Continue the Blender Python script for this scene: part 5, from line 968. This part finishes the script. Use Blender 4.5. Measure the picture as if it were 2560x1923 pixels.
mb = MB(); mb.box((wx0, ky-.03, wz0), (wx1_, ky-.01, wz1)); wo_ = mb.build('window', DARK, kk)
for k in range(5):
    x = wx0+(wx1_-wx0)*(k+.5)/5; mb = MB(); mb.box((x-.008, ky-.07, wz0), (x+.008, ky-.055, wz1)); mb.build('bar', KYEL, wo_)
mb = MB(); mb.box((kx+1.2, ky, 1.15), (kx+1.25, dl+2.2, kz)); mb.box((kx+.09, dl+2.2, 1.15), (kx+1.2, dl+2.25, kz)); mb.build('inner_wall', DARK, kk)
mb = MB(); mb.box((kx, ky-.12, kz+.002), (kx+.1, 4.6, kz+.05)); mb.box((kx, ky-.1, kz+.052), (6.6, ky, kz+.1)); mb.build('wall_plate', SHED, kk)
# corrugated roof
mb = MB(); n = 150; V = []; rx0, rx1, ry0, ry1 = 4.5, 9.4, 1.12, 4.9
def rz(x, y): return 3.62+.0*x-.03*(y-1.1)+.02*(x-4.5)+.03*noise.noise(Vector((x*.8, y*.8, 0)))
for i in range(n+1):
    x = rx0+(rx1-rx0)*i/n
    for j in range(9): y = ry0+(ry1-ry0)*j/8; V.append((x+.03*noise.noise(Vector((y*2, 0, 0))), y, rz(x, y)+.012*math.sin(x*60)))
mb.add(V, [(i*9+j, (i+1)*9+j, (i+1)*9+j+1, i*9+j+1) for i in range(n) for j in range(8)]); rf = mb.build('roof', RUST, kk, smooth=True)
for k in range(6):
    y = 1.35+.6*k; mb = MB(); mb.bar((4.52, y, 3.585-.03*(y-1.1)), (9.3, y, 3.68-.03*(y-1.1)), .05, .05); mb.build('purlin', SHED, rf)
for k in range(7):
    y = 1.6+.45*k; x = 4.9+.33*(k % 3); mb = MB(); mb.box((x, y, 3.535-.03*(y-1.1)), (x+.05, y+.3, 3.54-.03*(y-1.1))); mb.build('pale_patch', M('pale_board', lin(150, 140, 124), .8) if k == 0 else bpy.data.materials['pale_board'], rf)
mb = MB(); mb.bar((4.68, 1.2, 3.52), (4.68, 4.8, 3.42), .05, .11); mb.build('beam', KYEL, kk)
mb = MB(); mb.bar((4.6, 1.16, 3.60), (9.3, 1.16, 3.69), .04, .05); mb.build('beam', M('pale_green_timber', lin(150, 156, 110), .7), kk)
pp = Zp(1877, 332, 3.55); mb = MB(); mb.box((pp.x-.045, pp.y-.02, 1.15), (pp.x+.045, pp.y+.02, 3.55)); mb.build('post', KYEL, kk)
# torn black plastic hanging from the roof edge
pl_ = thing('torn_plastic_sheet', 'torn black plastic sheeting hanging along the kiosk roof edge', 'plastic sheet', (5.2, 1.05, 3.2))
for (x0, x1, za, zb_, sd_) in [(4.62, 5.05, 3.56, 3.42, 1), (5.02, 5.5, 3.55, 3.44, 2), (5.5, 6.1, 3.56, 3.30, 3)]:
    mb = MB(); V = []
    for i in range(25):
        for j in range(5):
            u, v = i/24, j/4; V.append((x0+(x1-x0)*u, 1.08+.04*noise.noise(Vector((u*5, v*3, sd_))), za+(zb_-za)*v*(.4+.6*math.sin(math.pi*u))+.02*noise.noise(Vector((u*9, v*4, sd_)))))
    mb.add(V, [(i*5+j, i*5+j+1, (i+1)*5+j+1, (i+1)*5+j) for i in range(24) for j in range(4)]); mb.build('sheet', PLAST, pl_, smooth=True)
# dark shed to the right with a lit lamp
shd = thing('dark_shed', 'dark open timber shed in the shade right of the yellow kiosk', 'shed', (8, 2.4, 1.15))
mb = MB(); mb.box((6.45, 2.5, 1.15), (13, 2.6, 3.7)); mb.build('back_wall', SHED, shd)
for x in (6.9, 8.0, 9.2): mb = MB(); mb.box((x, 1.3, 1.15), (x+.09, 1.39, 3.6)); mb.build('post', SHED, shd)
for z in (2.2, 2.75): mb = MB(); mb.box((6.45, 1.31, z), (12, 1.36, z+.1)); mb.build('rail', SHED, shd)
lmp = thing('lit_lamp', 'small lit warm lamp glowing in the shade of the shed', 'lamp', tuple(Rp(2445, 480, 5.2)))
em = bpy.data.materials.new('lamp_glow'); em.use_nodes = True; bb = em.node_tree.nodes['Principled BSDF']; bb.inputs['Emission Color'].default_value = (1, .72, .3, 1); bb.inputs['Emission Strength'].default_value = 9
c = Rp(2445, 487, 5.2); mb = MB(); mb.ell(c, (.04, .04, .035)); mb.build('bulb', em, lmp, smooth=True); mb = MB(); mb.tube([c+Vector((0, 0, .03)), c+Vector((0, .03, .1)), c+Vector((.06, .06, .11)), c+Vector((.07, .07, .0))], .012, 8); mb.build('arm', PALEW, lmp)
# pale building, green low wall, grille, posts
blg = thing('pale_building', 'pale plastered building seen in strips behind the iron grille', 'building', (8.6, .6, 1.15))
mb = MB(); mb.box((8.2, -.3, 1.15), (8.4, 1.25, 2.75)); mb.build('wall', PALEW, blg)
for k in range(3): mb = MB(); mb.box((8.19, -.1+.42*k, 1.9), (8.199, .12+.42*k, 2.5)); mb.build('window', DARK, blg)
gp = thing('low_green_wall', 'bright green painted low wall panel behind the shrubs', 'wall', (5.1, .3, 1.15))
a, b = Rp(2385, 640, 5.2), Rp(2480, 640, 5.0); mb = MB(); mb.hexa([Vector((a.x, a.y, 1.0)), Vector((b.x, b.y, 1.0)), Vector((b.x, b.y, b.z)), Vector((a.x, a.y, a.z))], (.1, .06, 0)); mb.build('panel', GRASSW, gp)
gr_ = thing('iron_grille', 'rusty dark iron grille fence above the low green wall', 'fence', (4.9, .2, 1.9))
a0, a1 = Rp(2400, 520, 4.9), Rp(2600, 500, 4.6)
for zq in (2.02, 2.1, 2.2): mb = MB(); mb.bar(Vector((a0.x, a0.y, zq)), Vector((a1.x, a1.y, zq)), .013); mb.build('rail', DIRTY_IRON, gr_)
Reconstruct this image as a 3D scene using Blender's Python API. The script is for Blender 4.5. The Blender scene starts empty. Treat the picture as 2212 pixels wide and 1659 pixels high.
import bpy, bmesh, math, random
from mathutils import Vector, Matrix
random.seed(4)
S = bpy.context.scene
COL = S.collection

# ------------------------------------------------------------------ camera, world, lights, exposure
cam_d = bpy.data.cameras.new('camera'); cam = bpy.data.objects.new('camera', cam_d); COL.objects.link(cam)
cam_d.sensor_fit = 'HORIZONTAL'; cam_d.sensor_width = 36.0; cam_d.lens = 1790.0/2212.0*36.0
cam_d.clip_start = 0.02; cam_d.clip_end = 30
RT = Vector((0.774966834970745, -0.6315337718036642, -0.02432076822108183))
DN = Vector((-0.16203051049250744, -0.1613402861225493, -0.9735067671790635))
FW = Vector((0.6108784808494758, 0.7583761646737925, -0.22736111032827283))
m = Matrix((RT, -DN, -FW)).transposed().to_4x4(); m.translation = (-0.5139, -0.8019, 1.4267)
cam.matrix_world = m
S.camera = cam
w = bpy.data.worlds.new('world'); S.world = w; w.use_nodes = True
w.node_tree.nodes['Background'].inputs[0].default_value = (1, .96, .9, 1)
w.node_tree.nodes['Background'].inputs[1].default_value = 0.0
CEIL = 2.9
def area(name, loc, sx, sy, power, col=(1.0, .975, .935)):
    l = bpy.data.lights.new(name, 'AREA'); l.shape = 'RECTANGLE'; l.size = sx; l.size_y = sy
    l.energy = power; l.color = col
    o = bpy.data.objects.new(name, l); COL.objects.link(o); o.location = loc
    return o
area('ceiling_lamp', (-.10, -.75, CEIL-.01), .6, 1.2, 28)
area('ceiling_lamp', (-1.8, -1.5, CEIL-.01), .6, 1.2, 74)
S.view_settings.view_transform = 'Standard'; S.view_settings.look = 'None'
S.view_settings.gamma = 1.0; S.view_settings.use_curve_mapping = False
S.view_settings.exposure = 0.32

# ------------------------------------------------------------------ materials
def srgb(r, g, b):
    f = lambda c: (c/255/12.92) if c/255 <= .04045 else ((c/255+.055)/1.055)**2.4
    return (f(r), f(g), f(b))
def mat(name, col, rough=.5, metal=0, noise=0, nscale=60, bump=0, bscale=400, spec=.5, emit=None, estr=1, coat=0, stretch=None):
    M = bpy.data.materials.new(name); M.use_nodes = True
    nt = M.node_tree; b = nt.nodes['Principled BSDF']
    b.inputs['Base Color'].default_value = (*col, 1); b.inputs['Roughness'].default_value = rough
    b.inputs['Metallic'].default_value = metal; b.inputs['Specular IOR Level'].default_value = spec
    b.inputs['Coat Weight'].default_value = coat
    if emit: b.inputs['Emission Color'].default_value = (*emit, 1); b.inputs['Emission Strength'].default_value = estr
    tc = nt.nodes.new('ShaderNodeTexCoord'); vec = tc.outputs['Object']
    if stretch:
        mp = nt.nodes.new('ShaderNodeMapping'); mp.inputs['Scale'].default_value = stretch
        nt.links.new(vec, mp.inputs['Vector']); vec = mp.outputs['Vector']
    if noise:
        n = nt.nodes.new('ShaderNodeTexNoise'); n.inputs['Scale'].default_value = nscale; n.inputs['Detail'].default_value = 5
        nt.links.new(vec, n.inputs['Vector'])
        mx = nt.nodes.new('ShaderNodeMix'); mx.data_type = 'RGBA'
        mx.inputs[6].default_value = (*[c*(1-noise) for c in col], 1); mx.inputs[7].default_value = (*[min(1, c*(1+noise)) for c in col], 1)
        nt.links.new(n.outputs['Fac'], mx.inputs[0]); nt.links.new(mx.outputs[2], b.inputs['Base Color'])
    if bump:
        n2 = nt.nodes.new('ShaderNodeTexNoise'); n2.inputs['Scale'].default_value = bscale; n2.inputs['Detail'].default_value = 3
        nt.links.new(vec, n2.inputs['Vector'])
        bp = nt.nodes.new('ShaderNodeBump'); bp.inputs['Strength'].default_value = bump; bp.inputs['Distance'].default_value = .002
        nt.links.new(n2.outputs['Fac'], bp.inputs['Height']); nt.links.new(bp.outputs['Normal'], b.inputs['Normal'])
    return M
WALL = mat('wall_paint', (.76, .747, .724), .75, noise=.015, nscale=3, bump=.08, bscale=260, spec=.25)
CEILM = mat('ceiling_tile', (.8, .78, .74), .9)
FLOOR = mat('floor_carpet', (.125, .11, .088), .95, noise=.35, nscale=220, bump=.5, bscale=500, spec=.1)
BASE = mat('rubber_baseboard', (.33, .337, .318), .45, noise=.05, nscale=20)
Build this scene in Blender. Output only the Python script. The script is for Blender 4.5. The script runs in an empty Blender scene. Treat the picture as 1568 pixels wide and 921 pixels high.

Exercise task
Work out how many lines of the listing above include the word "from". Report only the number.

Result
3